**WHAT TO PRODUCE:**
Write out each entry, exactly the way it appears.

* start DATA SUPPLIED *

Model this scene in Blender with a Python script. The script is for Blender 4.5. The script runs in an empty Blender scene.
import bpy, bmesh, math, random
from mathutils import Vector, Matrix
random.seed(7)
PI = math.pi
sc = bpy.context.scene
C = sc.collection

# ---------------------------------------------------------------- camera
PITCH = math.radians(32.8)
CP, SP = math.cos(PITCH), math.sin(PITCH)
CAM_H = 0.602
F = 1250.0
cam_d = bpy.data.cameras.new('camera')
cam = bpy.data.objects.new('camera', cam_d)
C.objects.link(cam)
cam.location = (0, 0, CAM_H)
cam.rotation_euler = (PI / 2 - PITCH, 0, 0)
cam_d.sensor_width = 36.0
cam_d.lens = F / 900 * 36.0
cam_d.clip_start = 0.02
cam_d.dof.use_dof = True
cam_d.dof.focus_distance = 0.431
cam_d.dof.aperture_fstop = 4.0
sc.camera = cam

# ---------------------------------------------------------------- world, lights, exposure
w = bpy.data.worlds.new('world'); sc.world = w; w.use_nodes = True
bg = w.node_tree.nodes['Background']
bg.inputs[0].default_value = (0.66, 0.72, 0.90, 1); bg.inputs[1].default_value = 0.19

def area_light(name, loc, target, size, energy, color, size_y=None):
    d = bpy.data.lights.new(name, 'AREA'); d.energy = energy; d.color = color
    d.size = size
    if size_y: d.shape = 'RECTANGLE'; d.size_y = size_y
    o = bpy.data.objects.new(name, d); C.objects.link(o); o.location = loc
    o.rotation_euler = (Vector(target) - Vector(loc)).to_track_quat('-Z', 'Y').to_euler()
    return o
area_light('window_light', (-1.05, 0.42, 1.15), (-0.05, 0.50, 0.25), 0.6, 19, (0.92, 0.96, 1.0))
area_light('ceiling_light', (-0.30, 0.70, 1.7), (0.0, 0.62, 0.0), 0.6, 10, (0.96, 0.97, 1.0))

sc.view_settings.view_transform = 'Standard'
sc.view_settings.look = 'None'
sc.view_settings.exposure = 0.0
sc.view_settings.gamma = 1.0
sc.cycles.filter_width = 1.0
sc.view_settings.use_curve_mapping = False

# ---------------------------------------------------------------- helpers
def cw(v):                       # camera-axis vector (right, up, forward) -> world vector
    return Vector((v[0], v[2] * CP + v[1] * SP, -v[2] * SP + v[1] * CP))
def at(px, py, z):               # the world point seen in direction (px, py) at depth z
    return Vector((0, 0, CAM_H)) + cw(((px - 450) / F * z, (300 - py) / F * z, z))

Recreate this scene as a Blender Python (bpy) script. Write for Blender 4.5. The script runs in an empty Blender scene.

* end DATA SUPPLIED *

**RESULT OF THE EXERCISE:**
Model this scene in Blender with a Python script. The script is for Blender 4.5. The script runs in an empty Blender scene.
import bpy, bmesh, math, random
from mathutils import Vector, Matrix
random.seed(7)
PI = math.pi
sc = bpy.context.scene
C = sc.collection

# ---------------------------------------------------------------- camera
PITCH = math.radians(32.8)
CP, SP = math.cos(PITCH), math.sin(PITCH)
CAM_H = 0.602
F = 1250.0
cam_d = bpy.data.cameras.new('camera')
cam = bpy.data.objects.new('camera', cam_d)
C.objects.link(cam)
cam.location = (0, 0, CAM_H)
cam.rotation_euler = (PI / 2 - PITCH, 0, 0)
cam_d.sensor_width = 36.0
cam_d.lens = F / 900 * 36.0
cam_d.clip_start = 0.02
cam_d.dof.use_dof = True
cam_d.dof.focus_distance = 0.431
cam_d.dof.aperture_fstop = 4.0
sc.camera = cam

# ---------------------------------------------------------------- world, lights, exposure
w = bpy.data.worlds.new('world'); sc.world = w; w.use_nodes = True
bg = w.node_tree.nodes['Background']
bg.inputs[0].default_value = (0.66, 0.72, 0.90, 1); bg.inputs[1].default_value = 0.19

def area_light(name, loc, target, size, energy, color, size_y=None):
    d = bpy.data.lights.new(name, 'AREA'); d.energy = energy; d.color = color
    d.size = size
    if size_y: d.shape = 'RECTANGLE'; d.size_y = size_y
    o = bpy.data.objects.new(name, d); C.objects.link(o); o.location = loc
    o.rotation_euler = (Vector(target) - Vector(loc)).to_track_quat('-Z', 'Y').to_euler()
    return o
area_light('window_light', (-1.05, 0.42, 1.15), (-0.05, 0.50, 0.25), 0.6, 19, (0.92, 0.96, 1.0))
area_light('ceiling_light', (-0.30, 0.70, 1.7), (0.0, 0.62, 0.0), 0.6, 10, (0.96, 0.97, 1.0))

sc.view_settings.view_transform = 'Standard'
sc.view_settings.look = 'None'
sc.view_settings.exposure = 0.0
sc.view_settings.gamma = 1.0
sc.cycles.filter_width = 1.0
sc.view_settings.use_curve_mapping = False

# ---------------------------------------------------------------- helpers
def cw(v):                       # camera-axis vector (right, up, forward) -> world vector
    return Vector((v[0], v[2] * CP + v[1] * SP, -v[2] * SP + v[1] * CP))
def at(px, py, z):               # the world point seen in direction (px, py) at depth z
    return Vector((0, 0, CAM_H)) + cw(((px - 450) / F * z, (300 - py) / F * z, z))

Recreate this scene as a Blender Python (bpy) script. Write for Blender 4.5. The script runs in an empty Blender scene.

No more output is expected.